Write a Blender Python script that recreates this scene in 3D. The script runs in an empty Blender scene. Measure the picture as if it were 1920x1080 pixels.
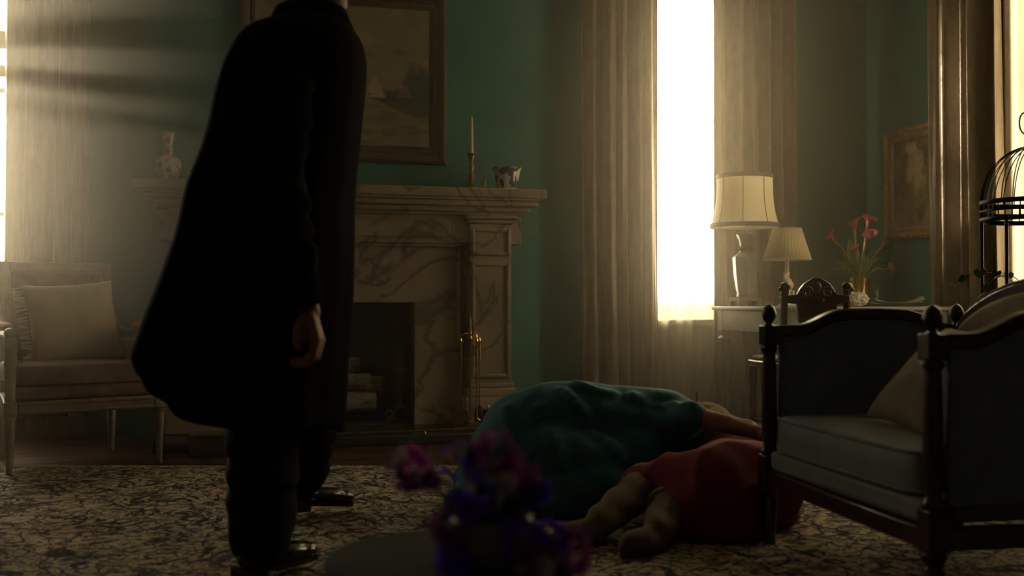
import bpy, bmesh, math, random
from mathutils import Vector, Matrix, noise
from math import sin, cos, pi, sqrt
R = math.radians
random.seed(11)
sc = bpy.context.scene
C = sc.collection
YAW = R(14.9)

def ld(lat, d, z=0.0):
    """floor position measured sideways / away from the place where the viewer stands (room is turned 14.9 deg)"""
    return Vector((lat * cos(YAW) + d * sin(YAW), d * cos(YAW) - lat * sin(YAW), z))

# ------------------------------------------------------------------ camera
cam_d = bpy.data.cameras.new('camera')
cam = bpy.data.objects.new('camera', cam_d); C.objects.link(cam)
cam.location = (0, 0, 0.78)
cam.rotation_euler = (R(90.8), 0, -YAW)
cam_d.sensor_width = 36; cam_d.lens = 36 * 1934 / 1920
cam_d.clip_start = 0.02
cam_d.dof.use_dof = True; cam_d.dof.focus_distance = 5.0; cam_d.dof.aperture_fstop = 2.2
sc.camera = cam

# ------------------------------------------------------------------ world, sun, exposure
SKY = 9.5
w = bpy.data.worlds.new('world'); sc.world = w; w.use_nodes = True
bg = w.node_tree.nodes['Background']
bg.inputs[0].default_value = (1.0, 0.85, 0.60, 1); bg.inputs[1].default_value = SKY
def film_lamp(name, loc, target, power, cone, blend, col, rad):
    """film lamp standing in the garden outside a window"""
    d = bpy.data.lights.new(name, 'SPOT'); d.energy = power; d.spot_size = R(cone); d.spot_blend = blend; d.color = col; d.shadow_soft_size = rad
    o = bpy.data.objects.new(name, d); C.objects.link(o); o.location = loc
    o.rotation_euler = (Vector(target) - Vector(loc)).to_track_quat('-Z', 'Y').to_euler()
film_lamp('garden_lamp_left', (-6.75, 16.0, 4.22), (-1.55, 6.6, 2.12), 4100, 10.5, .8, (1.0, .90, .74), .10)
film_lamp('garden_lamp_right', (.55, 8.40, 2.70), (4.22, 5.25, 1.70), 6500, 22, .8, (1.0, .84, .60), .16)
def portal(loc, rot, sx, sy):
    l = bpy.data.lights.new('window_portal', 'AREA'); l.shape = 'RECTANGLE'; l.size = sx; l.size_y = sy
    l.cycles.is_portal = True
    o = bpy.data.objects.new('window_portal', l); C.objects.link(o); o.location = loc; o.rotation_euler = rot
portal((2.90, 6.78, 1.85), (R(-90), 0, 0), 1.0, 2.5)
portal((-1.57, 6.78, 1.85), (R(-90), 0, 0), 1.0, 2.5)
portal((4.65, 4.45, 1.85), (0, R(90), 0), 2.5, 1.3)
sc.view_settings.view_transform = 'Standard'; sc.view_settings.look = 'None'
sc.view_settings.gamma = 1; sc.view_settings.use_curve_mapping = False
sc.view_settings.exposure = 0.58
cy = sc.cycles
cy.use_denoising = True
try: cy.denoiser = 'OPENIMAGEDENOISE'
except Exception: pass
cy.max_bounces = 8; cy.diffuse_bounces = 4; cy.glossy_bounces = 3; cy.transmission_bounces = 4
cy.volume_bounces = 1; cy.transparent_max_bounces = 16
cy.sample_clamp_indirect = 6.0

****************

* [Stated exercise]:
Restate only the lines running from the start of the material above through the line containing "return Vector((lat *", ends included. No pictures.

* [Response below]:
Write a Blender Python script that recreates this scene in 3D. The script runs in an empty Blender scene. Measure the picture as if it were 1920x1080 pixels.
import bpy, bmesh, math, random
from mathutils import Vector, Matrix, noise
from math import sin, cos, pi, sqrt
R = math.radians
random.seed(11)
sc = bpy.context.scene
C = sc.collection
YAW = R(14.9)

def ld(lat, d, z=0.0):
    """floor position measured sideways / away from the place where the viewer stands (room is turned 14.9 deg)"""
    return Vector((lat * cos(YAW) + d * sin(YAW), d * cos(YAW) - lat * sin(YAW), z))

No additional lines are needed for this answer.